Im November 2006 war das Ziel der Opposition fast erreicht. Ein mehrwöchiger Protestmarsch zwang den Präsidenten im Winter 2006, eine Verfassung zu unterschreiben, die aus Kirgisien eine parlamentarische Republik machte. Der Triumph war nur von kurzer Dauer. Bakijews Gefolgsleuten gelang es, die Parlamentarier zu einer erneuten Verfassungsrevision zu überreden, die die radikalere Novemberverfassung wieder entschärfte. Die Opposition versuchte, mit weiteren Demonstrationen in diesem Frühjahr wieder die Oberhand zu gewinnen. Doch ihre Reserven waren erschöpft. Mit Knüppeln und Tränengas trieben kirgisische Sicherheitskräfte das letzte Aufgebot aus gemieteten Tagelöhnern der Opposition auseinander. Im September kassierte das kirgisische Verfassungsgericht die im Dezember geänderte Verfassung, und Bakijew nutzte die Stunde, den eigenen Entwurf am Sonntag in einem Referendum vorzulegen.

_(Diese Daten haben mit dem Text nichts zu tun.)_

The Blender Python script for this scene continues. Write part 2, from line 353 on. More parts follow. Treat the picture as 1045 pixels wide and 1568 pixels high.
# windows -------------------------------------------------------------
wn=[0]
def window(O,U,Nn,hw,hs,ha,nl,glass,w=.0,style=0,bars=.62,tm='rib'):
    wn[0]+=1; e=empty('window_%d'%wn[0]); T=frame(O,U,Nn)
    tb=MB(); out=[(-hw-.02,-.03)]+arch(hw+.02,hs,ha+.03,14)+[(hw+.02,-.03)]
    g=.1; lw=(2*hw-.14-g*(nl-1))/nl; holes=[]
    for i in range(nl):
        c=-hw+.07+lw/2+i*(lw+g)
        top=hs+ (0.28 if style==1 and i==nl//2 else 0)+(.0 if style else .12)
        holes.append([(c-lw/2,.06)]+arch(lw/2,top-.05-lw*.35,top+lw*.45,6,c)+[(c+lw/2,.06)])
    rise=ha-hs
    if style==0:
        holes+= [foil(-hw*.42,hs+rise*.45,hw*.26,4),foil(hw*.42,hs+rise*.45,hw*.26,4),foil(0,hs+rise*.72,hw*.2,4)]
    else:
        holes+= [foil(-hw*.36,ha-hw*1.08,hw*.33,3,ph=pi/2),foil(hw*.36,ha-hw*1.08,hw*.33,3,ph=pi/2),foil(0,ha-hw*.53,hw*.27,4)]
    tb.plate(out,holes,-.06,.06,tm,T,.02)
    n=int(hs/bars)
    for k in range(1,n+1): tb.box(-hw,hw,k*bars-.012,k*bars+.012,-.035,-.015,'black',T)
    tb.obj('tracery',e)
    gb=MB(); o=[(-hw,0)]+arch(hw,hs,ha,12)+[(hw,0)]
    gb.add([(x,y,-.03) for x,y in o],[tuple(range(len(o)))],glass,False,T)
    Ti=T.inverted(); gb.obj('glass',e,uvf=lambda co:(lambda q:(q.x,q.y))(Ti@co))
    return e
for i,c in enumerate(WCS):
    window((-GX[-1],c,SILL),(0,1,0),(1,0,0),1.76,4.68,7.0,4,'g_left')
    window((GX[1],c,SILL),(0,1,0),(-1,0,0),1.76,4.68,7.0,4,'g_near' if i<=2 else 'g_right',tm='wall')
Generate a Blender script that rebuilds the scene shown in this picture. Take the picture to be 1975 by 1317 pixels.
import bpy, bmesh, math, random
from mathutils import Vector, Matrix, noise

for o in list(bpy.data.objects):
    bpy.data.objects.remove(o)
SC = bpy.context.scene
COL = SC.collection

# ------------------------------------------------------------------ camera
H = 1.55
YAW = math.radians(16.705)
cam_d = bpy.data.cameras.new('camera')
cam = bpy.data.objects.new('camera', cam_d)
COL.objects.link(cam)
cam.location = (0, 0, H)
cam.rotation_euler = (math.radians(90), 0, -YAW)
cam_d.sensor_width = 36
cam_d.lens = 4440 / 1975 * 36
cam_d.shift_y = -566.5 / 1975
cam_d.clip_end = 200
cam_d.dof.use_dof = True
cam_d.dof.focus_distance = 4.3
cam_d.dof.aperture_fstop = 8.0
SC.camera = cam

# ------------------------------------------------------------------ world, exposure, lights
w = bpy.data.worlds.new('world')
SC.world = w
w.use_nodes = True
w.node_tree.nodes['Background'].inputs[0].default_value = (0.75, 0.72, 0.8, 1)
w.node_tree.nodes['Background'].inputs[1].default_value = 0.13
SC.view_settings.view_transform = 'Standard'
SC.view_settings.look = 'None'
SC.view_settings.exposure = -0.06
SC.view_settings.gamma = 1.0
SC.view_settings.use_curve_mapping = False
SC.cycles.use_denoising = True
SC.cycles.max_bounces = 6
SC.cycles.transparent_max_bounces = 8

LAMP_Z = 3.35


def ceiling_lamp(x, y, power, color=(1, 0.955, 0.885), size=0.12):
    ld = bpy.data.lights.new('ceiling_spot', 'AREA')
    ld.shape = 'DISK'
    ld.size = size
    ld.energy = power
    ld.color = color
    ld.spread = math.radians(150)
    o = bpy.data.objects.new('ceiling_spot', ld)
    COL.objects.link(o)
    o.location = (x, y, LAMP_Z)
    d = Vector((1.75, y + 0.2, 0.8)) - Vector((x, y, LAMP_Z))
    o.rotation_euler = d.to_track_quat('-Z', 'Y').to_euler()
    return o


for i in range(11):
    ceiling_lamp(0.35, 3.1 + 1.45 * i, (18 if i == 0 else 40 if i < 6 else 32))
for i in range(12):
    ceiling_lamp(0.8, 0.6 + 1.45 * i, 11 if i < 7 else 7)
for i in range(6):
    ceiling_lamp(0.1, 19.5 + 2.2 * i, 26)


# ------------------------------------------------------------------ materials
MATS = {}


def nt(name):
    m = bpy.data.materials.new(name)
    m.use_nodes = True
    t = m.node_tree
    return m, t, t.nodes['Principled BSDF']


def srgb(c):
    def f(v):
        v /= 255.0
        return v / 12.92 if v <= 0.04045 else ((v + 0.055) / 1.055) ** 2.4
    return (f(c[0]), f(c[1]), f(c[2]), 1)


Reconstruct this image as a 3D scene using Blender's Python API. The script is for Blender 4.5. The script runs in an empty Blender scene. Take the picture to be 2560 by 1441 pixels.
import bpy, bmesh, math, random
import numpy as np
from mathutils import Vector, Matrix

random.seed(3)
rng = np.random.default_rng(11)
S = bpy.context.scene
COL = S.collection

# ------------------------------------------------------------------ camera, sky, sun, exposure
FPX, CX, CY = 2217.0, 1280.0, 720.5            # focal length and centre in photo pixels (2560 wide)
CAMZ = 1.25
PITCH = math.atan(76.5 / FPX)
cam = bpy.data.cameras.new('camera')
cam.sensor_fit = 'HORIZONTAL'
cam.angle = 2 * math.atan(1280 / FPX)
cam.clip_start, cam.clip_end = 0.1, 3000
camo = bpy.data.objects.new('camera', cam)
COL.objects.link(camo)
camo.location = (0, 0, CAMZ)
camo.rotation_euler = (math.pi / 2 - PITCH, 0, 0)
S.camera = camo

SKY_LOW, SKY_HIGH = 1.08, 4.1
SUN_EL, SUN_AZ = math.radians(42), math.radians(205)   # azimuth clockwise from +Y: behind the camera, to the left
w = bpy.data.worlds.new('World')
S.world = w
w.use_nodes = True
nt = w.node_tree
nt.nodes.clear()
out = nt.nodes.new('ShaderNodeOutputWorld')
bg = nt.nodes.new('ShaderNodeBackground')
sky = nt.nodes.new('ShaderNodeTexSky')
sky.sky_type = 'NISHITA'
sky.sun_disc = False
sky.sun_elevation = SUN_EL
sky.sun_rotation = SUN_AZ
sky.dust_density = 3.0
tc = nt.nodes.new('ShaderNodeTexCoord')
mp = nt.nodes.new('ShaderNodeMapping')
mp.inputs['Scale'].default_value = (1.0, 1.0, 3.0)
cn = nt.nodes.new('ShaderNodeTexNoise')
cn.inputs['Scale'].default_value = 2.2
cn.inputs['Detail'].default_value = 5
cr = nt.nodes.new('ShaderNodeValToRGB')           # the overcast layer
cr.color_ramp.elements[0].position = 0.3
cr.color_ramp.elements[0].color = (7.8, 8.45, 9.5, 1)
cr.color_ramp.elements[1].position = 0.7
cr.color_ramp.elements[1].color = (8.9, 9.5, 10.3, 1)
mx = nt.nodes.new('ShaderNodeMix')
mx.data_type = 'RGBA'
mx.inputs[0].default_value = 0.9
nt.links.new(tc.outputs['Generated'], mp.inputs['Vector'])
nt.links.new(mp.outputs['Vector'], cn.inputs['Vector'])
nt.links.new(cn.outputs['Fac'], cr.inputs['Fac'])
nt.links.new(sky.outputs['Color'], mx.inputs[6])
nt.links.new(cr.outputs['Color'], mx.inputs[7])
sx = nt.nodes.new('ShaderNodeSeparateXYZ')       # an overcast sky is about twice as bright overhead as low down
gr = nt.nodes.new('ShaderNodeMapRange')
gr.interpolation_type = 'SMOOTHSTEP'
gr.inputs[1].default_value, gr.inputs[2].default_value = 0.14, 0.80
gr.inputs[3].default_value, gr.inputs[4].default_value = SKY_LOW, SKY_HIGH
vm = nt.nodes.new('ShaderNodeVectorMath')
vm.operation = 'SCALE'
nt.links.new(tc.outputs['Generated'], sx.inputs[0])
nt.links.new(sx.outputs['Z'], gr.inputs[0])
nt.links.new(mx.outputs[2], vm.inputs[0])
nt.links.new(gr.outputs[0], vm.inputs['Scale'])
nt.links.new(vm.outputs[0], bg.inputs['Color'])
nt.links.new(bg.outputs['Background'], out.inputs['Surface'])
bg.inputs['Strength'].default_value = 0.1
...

"Das Referendum hat gezeigt, dass wir bei den Parlamentswahlen auf der Hut sein müssen", sagte Kabai Karabekow, einer der oppositionellen Volksvertreter.

Nach der neuen Verfassung kann das Parlament zukünftig den Premierminister bestimmen, dessen Rechte zu Gunsten des Präsidenten jedoch geschwächt sind. Ähnlich wie in den Nachbarstaaten wird erwartet, dass die Präsidentschaft die gesamte Staatsmacht einsetzt, um einen überwältigenden Sieg der von Bakijew ins Leben gerufenen Ak-Schol-Partei sicherzustellen. Die Oppositionsparteien werden getrennt antreten, ein Einigungsversuch scheiterte. Sie müssen die fünf Prozenthürde überspringen.

Die Wahlen in Kasachstan im August haben gezeigt, wie tödlich eine Prozenthürde für die Opposition in Zentralasien sein kann. In Kasachstan sitzen nur Abgeordnete der Partei der Macht im Parlament, so etwas Ähnliches scheint auch Bakijew in Kirgisien vorzuschweben.